A Zombie in the Chimney can be a frequent problem for many of our listeners. Today, I’ve asked J-Bo to give people tips on how to extricate a zombie from your flue, without getting any grue on you. Oh, and for those of you without chimneys or zombies within them, here’s a little Christmas Cheer from Zombie Radio Show! A never before seen video adaptation of a holiday classic! Enjoy!

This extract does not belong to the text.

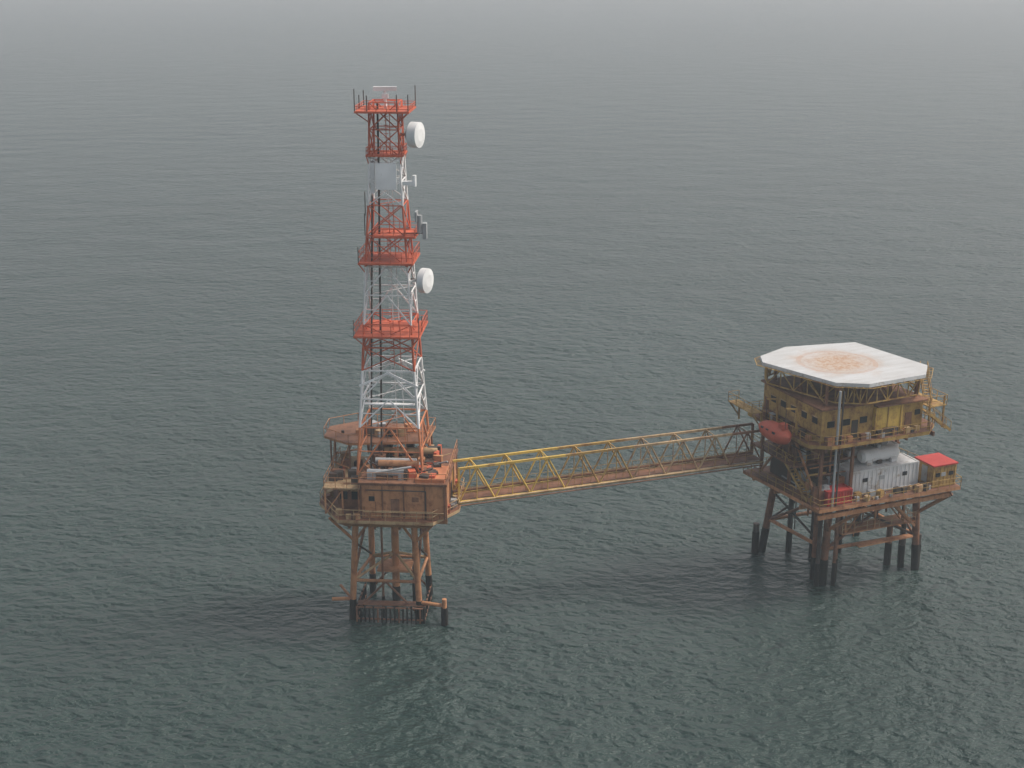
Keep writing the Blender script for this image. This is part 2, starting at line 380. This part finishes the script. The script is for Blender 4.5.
an.beam((1.7,-1.5,42.2),(3.7,-1.2,42.2),.14,'dark_steel')
an.tube((0,0,54.3),(0,0,56.1),.16,'white_paint'); an.box((0,0,56.2),(2.3,.4,.42),'white_paint',R(8)); an.box((0,0,55.5),(.6,.5,.4),'white_paint')
for x,y,h in((-2.6,-2.6,2.1),(2.6,-2.6,1.6),(2.6,2.6,2.0),(-2.6,2.6,1.5),(-2.6,0,1.3),(1.5,-2.6,1.6),(-1.4,-2.6,1.5)): an.tube((x,y,54.3),(x,y,54.3+h),.055,'dark_steel',n=6)
for x,y,z,h in((-3.3,-3.3,32,1.7),(3.3,-3.3,32,2.0),(3.3,-1,32,1.6),(-2.7,-2.7,39.4,1.6),(-2.1,-1.8,42,2.2),(-2.0,-1.8,44,2.4)): an.tube((x,y,z),(x,y,z+h),.05,'dark_steel',n=6)
an.build(TW)

# ---------------------------------------------------------------- bridge
A=Vector((-6.0,139.0,13.4)); B=Vector((28.0,151.2,13.4)); D=B-A; L=D.length; ang=math.atan2(D.y,D.x)
BR=empty('truss_footbridge',A,ang)
br=Part('truss_frame'); N=9; W=1.2; H=3.8
for i in range(N):
    x0=L*i/N; x1=L*(i+1)/N; xm=(x0+x1)/2; m='yellow_paint' if i<3 else ('ochre_paint' if i<5 else 'pale_tan_paint')
    if i>7: m='rust_brown_steel'
    for s in(-1,1):
        br.beam((x0,s*W,0),(x1,s*W,0),.26,m); br.beam((x0,s*W,H),(x1,s*W,H),.24,m)
        br.tube((x0,s*W,0),(xm,s*W,H),.1,m,n=8); br.tube((xm,s*W,H),(x1,s*W,0),.1,m,n=8)
        br.tube((xm,s*W,0),(xm,s*W,H),.05,m,n=8)
    br.beam((x0,-W,0),(x0,W,0),.2,m); br.beam((xm,-W,H),(xm,W,H),.09,m)
for s in(-1,1): br.beam((L,s*W,0),(L,s*W,H),.25,'rust_brown_steel'); br.beam((0,s*W,0),(0,s*W,H),.22,'yellow_paint')
br.build(BR)
bw=Part('walkway'); bw.bx((0,-1.05,.16),(L,.6,.24),'rust_brown_steel')
for k in(-.9,.8): bw.rail([(0,k,.24),(L,k,.24)],'ochre_paint',sp=1.9,t=.04,mid=2)
bw.tube((0,.95,.45),(L,.95,.45),.16,'rust_brown_steel'); bw.tube((0,-1.45,.1),(L,-1.45,.1),.1,'pale_tan_paint'); bw.tube((0,-1.5,-.25),(L,-1.5,-.25),.08,'rust_brown_steel')
bw.build(BR)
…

Hey, Zans. J-Bo here. Okay, uh… Zombies in the chimney. First thing you absolutely must do is make sure it’s a zombie up there. Nothing is worse than dripping acid down your chute, marring all that brick work you spent so much money on, only to find out what you thought was a zombie in the chimney was pathetic Uncle Lars, trying to impress the kids and prove to his wife that the Adkins worked. As if that weren’t bad enough, you’re technically a murderer, so, there’s that. Just make sure it’s a zombie.

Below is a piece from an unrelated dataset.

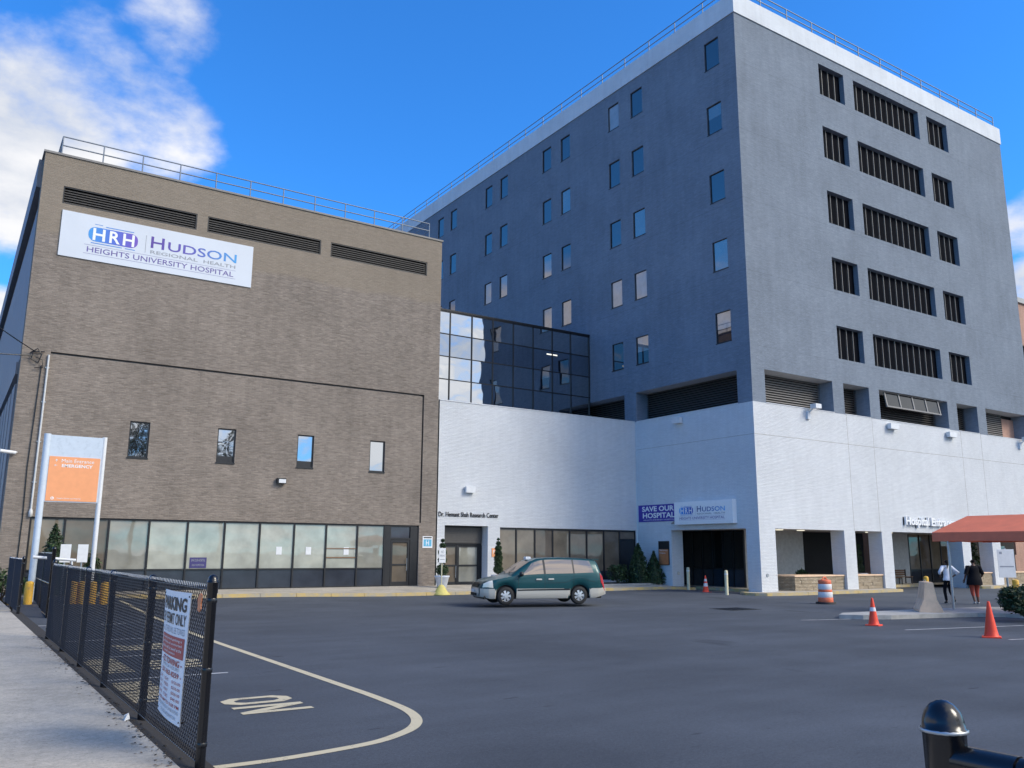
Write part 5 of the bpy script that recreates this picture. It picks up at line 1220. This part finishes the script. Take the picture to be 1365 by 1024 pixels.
def surf(x, v, off=0., side=1):
    """point on the bodywork, v runs 0..NV-1 up the ring"""
    def pt(x, v):
        R_ = ring(x); i = min(int(v), NV-2); f = v-i; return Vector((x, R_[i][0]+(R_[i+1][0]-R_[i][0])*f, R_[i][1]+(R_[i+1][1]-R_[i][1])*f))
    p = pt(x, v)
    if off:
        du = pt(min(4.93, x+.02), v)-pt(max(0, x-.02), v); dv = pt(x, min(NV-1, v+.05))-pt(x, max(0, v-.05)); n = du.cross(dv)
        if n.length > 1e-9:
            n.normalize()
            if n.y < 0 or (abs(n.y) < .02 and n.z < 0): n = -n
            p = p+n*off
    return Vector((p.x, p.y*side, p.z))
def patch(mb, pts, off, side=1, sub=6, mi=0):
    """pts: 4 corners (x, v) of a patch lying on the bodywork"""
    (a, b, c, d) = pts; vs = []
    for j in range(sub+1):
        for i in range(sub+1):
            s_, t_ = i/sub, j/sub
            x = (a[0]*(1-s_)+b[0]*s_)*(1-t_)+(d[0]*(1-s_)+c[0]*s_)*t_; v = (a[1]*(1-s_)+b[1]*s_)*(1-t_)+(d[1]*(1-s_)+c[1]*s_)*t_
            vs.append(surf(x, v, off, side))
    fs = [(j*(sub+1)+i, j*(sub+1)+i+1, (j+1)*(sub+1)+i+1, (j+1)*(sub+1)+i) for j in range(sub) for i in range(sub)]
    mb.add(vs, fs, mi, True)
# nearside wheels meet the asphalt where the survey photo shows them; the nose is turned a little towards the viewer
ha = rad(163.5); hd = Vector((math.cos(ha), math.sin(ha)))
dF, dR = ray(674, 807), ray(772, 807)
# depth t so that WF - 2.91 hd lies on the plane through the eye and dR
tF = 2.91*(hd.x*dR.y-hd.y*dR.x)/(dF.x*dR.y-dF.y*dR.x)
WF = Vector((dF.x*tF, dF.y*tF)); VZ = EYE+dF.z*tF
ang = math.atan2(-hd.y, -hd.x)           # van local +x runs nose to tail
ctr = WF+Vector((-math.sin(ang), math.cos(ang)))*.86
org = ctr-Vector((math.cos(ang), math.sin(ang)))*.95
van = thing('minivan', 'dark teal minivan with silver lower body parked before the research entrance', 'car', (org.x, org.y, max(.004, VZ)), ang)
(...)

So, drop some brains down the chimney. If you hear the sounds of shlurping and chomping, it’s a zombie. If you hear someone shouting “Stop throwing brains on me and call the fire department!”, it’s probably not a zombie. Still, to make sure, give a little jab with the machete and see what color blood comes out. If it’s blue, that’s a zombie. If it’s red, it’s just an idiot. Leave him there and enjoy your Christmas.

Now, say you’ve got a zombie up there. The first step is preventative. Remove all Yule logs in the fire place, and substitute the trash compactor. Turn it on. Keep it on. Face it- that zombies not gaining weight up in there, and the chances that he’ll slip increase every minute. If that happens, the rotating blades of your disposal are the perfect welcome. Of course, they’re a hazard if you have any kids at home, but having a flesh processor in the living room gives your kids the cautionary skills they’ll need to survive. As for the noise, you don’t need to hear that lousy Perry Como CD again. Trust me.

Next, attach a large rubber sphincter to the mouth of your chimney. Do this carefully, so as not to fall into the disposal. Chances are the zombie will have crawled in head first. So you want the opening of the sphincter to be wide enough to accomodate a standard size human head, but small enough to stop anything wider– like shoulders. Next, go up to the roof and pour a little grease down the chimney. Not too much, or he’ll slip through the sphincter, but enough so he’ll slip down the chimney.

If all goes well, and you’ve listened carefully to my instructions, the zombie should be caught in the sphincter, with only the head showing. Turn off you disposal, chop off the zombies head, and throw it at carolers. Then simply cinch up the rubber sphincter, turning it into a garbage bag. Dump the zombie body. Replace the disposal. Light the Yule log and party down.

Who asked you to have a fucking chimney anyway?!